* [STATED EXERCISE]
Copy out, unchanged, every line from the start of the records to the line that contains "col = sc.collection", and stop there.

* [DATA SHOWN]
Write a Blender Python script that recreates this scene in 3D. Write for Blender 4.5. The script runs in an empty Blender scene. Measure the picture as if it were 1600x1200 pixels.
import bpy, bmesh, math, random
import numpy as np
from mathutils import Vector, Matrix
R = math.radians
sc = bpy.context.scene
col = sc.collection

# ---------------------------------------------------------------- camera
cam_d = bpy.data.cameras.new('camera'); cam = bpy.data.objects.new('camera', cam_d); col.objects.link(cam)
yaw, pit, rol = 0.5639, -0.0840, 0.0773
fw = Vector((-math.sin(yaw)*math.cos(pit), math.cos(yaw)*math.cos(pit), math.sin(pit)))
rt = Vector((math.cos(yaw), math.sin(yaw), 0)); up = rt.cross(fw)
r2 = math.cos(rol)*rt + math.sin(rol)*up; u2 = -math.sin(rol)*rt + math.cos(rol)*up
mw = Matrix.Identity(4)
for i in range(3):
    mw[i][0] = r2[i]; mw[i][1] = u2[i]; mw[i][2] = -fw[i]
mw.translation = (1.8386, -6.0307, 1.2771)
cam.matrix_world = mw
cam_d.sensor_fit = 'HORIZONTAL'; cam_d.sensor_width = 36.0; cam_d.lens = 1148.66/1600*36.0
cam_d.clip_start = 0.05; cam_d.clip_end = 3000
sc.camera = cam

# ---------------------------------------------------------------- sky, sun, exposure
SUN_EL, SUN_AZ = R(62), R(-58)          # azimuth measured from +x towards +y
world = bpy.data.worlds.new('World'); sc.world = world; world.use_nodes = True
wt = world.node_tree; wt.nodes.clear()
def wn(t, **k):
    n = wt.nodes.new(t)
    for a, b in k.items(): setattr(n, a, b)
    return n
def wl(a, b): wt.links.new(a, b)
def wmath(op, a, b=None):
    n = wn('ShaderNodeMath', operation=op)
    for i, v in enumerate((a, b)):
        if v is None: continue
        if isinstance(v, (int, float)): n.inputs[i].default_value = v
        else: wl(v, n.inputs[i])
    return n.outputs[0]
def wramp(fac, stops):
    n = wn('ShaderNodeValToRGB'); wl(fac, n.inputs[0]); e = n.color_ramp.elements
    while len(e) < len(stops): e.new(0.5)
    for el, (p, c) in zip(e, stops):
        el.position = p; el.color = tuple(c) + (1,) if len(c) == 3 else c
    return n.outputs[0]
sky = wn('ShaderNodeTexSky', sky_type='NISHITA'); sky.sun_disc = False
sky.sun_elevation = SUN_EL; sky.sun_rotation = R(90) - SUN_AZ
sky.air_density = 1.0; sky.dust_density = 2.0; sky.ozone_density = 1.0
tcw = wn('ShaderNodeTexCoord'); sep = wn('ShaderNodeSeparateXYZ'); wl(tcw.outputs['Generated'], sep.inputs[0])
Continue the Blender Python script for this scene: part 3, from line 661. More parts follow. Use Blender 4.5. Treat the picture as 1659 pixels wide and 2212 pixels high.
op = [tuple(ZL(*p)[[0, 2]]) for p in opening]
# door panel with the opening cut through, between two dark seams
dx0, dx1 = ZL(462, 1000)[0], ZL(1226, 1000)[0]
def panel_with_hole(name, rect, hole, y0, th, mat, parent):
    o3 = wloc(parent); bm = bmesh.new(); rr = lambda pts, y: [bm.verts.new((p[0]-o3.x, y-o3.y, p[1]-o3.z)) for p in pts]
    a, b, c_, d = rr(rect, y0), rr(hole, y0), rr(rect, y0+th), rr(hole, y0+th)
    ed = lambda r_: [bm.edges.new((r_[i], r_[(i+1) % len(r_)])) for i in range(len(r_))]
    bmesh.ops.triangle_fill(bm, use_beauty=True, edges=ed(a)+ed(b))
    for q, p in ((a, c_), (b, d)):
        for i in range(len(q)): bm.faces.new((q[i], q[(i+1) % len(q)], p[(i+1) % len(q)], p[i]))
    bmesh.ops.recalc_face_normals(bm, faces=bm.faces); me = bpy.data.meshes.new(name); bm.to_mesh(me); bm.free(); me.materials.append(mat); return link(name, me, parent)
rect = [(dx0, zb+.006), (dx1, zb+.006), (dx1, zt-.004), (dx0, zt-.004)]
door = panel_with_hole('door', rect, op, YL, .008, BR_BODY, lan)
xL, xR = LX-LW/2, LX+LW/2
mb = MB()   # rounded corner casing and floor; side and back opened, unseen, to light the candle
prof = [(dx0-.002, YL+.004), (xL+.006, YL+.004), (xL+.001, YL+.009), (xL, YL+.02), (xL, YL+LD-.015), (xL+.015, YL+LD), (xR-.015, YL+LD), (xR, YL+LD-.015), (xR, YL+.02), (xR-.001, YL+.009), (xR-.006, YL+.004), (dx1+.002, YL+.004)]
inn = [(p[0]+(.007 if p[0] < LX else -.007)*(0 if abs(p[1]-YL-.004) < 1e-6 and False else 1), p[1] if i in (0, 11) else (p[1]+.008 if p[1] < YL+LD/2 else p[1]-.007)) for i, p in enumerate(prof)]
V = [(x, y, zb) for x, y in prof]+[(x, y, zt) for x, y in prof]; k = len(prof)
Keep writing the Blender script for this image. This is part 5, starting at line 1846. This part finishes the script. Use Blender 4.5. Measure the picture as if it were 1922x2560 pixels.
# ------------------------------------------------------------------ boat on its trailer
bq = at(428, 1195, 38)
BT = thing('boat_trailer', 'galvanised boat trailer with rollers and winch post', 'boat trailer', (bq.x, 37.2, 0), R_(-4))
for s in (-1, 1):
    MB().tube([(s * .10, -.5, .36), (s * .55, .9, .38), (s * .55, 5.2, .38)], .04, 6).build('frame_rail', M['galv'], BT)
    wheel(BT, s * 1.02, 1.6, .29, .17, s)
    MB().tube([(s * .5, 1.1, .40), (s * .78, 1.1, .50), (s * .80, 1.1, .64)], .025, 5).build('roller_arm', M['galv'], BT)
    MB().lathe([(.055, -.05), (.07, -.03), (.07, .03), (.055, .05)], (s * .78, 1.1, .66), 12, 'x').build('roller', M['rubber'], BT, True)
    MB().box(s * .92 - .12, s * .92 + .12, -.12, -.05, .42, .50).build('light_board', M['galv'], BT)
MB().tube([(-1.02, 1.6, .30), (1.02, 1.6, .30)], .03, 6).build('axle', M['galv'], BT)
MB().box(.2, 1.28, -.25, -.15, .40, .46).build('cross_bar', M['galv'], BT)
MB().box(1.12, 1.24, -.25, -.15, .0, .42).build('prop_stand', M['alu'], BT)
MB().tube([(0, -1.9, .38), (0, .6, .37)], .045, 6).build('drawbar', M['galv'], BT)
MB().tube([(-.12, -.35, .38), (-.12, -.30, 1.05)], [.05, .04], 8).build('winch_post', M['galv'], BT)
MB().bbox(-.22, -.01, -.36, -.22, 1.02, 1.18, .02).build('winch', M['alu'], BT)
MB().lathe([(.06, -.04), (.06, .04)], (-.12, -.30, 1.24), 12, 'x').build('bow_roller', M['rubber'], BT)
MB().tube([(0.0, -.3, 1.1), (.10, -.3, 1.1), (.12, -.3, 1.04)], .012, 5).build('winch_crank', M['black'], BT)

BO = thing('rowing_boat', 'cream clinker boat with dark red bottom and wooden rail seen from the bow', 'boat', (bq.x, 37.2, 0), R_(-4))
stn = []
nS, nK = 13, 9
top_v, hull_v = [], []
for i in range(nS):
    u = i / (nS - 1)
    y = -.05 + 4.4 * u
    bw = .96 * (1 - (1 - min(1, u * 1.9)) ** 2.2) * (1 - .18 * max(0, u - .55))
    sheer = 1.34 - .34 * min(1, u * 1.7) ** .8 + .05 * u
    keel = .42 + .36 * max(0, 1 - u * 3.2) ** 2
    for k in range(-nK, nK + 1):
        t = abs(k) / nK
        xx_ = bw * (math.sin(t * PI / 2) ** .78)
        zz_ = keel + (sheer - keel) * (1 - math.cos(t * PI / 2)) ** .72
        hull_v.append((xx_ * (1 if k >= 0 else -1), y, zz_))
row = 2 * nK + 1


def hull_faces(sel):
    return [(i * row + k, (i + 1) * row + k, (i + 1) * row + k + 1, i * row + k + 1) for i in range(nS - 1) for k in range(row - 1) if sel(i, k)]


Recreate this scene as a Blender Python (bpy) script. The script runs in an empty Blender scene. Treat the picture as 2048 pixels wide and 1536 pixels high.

* [EXERCISE RESPONSE]
Write a Blender Python script that recreates this scene in 3D. Write for Blender 4.5. The script runs in an empty Blender scene. Measure the picture as if it were 1600x1200 pixels.
import bpy, bmesh, math, random
import numpy as np
from mathutils import Vector, Matrix
R = math.radians
sc = bpy.context.scene
col = sc.collection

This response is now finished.